● DATA SEGMENT:
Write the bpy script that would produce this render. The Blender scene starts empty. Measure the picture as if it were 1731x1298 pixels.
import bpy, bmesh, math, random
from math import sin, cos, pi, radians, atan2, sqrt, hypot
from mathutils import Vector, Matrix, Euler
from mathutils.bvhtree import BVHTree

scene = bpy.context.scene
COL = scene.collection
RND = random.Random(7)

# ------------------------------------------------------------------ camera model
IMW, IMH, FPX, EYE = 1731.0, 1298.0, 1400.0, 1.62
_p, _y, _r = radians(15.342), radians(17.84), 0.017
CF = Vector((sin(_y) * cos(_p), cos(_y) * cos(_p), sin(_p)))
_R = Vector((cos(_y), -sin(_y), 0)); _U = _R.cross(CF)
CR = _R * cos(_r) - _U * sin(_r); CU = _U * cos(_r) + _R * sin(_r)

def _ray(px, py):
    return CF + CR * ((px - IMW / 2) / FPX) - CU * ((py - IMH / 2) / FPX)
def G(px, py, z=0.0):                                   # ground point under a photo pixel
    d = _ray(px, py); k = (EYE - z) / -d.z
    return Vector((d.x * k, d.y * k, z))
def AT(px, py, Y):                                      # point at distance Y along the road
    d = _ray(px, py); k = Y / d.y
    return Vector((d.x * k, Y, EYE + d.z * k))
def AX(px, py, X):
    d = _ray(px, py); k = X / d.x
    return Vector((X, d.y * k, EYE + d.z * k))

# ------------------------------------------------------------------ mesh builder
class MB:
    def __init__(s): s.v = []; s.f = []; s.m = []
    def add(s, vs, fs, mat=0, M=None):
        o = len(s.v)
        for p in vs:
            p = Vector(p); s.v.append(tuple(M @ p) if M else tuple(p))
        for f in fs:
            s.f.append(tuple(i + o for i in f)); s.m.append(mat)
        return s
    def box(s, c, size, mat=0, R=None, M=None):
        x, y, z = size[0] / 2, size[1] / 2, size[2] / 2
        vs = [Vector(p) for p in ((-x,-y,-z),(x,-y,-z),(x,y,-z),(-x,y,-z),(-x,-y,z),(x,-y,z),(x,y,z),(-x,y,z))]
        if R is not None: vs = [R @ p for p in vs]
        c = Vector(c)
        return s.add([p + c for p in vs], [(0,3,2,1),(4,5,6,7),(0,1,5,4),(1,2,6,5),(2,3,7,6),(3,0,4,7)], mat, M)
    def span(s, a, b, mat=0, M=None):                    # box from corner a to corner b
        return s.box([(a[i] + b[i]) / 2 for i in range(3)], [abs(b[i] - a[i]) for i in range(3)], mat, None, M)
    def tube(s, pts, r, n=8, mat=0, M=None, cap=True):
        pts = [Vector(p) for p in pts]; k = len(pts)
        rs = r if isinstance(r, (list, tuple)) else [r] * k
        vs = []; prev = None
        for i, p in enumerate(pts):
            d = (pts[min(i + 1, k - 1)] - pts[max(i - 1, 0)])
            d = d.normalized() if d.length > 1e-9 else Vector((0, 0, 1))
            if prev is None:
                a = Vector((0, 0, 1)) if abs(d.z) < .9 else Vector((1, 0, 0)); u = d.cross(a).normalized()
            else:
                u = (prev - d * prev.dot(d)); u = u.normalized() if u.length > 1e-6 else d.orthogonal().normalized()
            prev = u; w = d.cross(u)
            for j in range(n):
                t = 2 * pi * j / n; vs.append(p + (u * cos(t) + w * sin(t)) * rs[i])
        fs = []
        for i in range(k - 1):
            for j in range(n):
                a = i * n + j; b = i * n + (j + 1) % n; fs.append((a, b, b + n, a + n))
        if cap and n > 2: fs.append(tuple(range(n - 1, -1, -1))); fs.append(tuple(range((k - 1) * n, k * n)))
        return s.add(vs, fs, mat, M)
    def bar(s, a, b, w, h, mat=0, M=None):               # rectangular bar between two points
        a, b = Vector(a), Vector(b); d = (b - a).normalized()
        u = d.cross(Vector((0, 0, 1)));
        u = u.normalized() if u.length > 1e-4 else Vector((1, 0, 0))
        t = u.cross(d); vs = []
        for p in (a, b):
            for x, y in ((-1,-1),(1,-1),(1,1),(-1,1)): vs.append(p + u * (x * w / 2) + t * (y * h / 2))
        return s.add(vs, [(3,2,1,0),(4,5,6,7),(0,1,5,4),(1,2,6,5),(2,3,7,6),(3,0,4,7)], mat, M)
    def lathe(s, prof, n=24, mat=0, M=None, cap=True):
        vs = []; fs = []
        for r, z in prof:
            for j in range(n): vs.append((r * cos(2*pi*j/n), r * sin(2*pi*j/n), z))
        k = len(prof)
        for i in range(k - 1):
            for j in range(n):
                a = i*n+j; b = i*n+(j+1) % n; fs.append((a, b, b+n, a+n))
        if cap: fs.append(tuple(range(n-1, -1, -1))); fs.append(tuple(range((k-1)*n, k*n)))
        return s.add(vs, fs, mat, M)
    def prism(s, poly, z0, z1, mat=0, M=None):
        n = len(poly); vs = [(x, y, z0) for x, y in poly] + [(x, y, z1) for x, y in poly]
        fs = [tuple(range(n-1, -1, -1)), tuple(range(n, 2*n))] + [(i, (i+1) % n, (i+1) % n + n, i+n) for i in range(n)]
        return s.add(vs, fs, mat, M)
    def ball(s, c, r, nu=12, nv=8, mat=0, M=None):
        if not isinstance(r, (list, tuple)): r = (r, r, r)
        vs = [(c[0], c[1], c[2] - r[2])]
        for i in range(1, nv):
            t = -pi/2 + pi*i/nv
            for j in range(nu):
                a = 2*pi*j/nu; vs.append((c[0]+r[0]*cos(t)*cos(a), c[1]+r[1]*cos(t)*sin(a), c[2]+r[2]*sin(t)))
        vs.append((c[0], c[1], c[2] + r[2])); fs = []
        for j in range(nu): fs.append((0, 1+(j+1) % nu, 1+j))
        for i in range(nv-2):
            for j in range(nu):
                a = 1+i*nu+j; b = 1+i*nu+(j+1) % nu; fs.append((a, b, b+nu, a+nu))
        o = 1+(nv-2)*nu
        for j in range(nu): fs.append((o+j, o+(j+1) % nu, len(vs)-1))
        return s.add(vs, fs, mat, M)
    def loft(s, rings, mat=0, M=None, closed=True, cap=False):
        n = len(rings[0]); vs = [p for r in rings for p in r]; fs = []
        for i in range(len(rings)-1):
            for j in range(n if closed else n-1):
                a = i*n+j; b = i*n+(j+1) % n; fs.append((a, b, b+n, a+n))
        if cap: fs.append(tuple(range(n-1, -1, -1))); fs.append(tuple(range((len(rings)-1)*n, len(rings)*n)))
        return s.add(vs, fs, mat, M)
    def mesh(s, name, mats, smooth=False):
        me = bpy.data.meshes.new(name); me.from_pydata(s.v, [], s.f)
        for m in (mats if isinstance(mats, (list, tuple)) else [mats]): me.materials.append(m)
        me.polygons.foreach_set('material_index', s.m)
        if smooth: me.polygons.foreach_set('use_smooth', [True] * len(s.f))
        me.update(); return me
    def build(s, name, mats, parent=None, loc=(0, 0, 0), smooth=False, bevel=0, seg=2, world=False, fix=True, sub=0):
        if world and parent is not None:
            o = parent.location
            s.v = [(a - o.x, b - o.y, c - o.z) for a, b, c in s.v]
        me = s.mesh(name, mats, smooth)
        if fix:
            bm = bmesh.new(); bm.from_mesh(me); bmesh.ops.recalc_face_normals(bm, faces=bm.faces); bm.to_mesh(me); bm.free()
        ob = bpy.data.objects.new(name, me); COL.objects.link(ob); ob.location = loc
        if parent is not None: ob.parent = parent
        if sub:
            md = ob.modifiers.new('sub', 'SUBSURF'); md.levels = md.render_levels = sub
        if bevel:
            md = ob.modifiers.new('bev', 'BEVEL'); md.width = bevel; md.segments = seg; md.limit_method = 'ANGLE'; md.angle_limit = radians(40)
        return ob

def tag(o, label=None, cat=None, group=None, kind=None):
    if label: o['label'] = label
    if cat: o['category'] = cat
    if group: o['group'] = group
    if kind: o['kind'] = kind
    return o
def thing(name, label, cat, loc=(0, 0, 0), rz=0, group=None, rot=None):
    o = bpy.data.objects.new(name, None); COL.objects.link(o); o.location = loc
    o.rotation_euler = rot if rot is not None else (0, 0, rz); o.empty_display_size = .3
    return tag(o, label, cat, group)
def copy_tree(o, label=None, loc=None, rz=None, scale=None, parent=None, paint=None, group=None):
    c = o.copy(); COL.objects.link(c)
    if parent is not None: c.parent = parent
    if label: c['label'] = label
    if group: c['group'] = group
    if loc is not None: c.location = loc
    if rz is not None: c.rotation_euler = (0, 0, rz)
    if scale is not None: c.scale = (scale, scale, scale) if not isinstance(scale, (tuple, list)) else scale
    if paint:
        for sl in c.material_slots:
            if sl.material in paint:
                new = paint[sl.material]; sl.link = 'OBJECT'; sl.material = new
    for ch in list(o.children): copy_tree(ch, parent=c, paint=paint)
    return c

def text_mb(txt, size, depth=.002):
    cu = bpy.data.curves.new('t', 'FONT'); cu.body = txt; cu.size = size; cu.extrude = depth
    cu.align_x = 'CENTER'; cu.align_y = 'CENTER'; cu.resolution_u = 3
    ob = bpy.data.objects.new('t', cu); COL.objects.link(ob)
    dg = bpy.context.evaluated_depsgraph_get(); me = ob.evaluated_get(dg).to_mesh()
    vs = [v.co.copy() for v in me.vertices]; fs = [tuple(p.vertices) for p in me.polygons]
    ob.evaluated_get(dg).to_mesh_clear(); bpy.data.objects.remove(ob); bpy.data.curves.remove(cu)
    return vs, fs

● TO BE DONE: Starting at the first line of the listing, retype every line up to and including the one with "RND = random.Random(7)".

● COMPLETE ANSWER:
Write the bpy script that would produce this render. The Blender scene starts empty. Measure the picture as if it were 1731x1298 pixels.
import bpy, bmesh, math, random
from math import sin, cos, pi, radians, atan2, sqrt, hypot
from mathutils import Vector, Matrix, Euler
from mathutils.bvhtree import BVHTree

scene = bpy.context.scene
COL = scene.collection
RND = random.Random(7)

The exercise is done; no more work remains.